Germany, a role model in many social sectors, landed in the middle of the pack in this category. That means that other countries have found better solutions for taking care of their citizens as they age.

OECD retirement expert Monika Queisser knows where the problem lies with Germany's retirement system. "One hundred percent orientation on income means that there is hardly any redistribution for those who are socially vulnerable. Switzerland, New Zealand and the Netherlands have better regulated their systems for those with low paying jobs or physical disabilities."

Systematically disadvantaged in Germany

Pension levels in the federal retirement system in Germany correlate directly to the amount of income earned throughout one's career. The general rule is: Those who earned a lot while working automatically had larger amounts of money deducted from their paychecks, thus have paid more into national retirement funds over the years, and so receive higher retirement payments as seniors. Those who earned less, paid in less, and so must be able to finance their lives with much lower, state pension payments when they retire. Knowing that, low wage earners need to put money away toward retirement on their own. The catch is that most people in this situation do not have money to put away at the end of the month. Their only choice is the federal retirement system. For hard luck cases, such as the longterm unemployed, only nominal social welfare payments are available.

Advantageous rules

Switzerland, New Zealand, Denmark and the Netherlands have taken a different approach. They use a base pension. The idea is that a fixed amount of money is guaranteed to every citizen, no matter how much he or she earned throughout their career. The level of such base payments are generally lower than average monthly pensions in Germany, but a guaranteed fixed rate is more effective in protecting the socially vulnerable from poverty in old age.

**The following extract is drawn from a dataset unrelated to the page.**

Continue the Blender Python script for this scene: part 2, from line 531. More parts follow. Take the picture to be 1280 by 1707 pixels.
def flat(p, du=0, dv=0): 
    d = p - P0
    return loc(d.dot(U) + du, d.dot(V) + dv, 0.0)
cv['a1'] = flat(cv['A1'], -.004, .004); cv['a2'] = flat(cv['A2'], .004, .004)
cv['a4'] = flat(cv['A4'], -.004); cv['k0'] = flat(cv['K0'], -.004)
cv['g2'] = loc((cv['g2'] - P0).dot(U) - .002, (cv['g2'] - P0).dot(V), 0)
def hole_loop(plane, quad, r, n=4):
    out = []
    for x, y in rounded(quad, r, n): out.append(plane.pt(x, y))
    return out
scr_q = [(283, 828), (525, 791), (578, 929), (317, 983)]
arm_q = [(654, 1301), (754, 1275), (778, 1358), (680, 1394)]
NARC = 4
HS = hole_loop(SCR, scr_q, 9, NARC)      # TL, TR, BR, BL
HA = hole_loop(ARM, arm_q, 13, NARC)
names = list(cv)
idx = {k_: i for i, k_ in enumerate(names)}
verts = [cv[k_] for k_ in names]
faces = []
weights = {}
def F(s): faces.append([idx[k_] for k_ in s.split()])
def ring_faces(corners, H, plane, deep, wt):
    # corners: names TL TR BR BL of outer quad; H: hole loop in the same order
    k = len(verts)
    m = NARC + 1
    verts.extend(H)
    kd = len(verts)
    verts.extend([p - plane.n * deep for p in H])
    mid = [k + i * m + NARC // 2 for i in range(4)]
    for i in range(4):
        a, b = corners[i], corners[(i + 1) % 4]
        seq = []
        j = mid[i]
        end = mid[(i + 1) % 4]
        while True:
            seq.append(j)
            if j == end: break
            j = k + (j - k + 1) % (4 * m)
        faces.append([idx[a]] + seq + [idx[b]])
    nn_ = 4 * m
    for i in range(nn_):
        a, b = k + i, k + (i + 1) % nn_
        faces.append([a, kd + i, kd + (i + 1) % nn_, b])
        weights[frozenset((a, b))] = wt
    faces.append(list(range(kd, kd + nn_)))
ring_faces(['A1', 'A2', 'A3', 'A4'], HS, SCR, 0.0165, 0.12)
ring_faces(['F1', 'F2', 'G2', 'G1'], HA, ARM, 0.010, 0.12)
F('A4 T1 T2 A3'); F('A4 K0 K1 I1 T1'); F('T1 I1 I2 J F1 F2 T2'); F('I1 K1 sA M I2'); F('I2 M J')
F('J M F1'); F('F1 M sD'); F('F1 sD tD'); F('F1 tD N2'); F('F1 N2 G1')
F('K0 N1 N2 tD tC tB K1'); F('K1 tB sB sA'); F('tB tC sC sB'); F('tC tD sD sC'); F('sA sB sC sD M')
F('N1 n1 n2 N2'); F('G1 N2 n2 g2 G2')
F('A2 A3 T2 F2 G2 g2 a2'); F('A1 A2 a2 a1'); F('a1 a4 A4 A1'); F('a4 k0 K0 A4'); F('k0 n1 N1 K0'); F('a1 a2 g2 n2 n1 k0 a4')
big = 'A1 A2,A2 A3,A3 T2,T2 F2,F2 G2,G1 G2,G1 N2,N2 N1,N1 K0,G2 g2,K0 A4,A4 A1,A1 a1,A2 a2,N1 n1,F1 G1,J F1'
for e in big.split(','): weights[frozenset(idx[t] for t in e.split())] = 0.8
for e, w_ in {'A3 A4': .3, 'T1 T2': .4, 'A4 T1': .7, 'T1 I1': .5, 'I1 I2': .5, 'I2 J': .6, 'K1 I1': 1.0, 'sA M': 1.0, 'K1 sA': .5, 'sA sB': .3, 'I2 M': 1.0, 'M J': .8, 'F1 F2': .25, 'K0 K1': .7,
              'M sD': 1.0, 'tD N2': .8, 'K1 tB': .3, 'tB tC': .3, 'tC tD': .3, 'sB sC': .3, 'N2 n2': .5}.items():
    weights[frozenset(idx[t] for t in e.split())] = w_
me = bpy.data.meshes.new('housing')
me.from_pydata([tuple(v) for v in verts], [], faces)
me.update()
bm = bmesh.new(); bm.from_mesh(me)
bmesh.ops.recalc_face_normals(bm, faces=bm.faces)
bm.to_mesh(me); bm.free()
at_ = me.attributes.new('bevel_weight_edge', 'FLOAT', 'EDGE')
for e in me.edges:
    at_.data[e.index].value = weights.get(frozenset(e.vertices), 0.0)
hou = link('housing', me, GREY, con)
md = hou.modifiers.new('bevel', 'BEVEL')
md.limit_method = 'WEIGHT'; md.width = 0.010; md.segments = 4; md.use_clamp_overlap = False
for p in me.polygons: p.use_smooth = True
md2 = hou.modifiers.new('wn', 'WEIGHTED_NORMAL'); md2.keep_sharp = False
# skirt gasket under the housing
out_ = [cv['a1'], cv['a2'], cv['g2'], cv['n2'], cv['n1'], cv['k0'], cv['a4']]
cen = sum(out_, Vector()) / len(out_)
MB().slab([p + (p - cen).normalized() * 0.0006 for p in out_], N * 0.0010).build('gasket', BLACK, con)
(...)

In the OECD's opinion, one practice in particular seems to have proven its worth; namely, the calculation of pensions based on the best 35 years of a person's career. Periods in which a worker was unemployed, earned less, or was ill, are not figured into the equation. Countries that design their retirement systems toward social equality, or toward a taxpayer funded pension for all, offer their citizens much greater security against old age poverty than those that don't.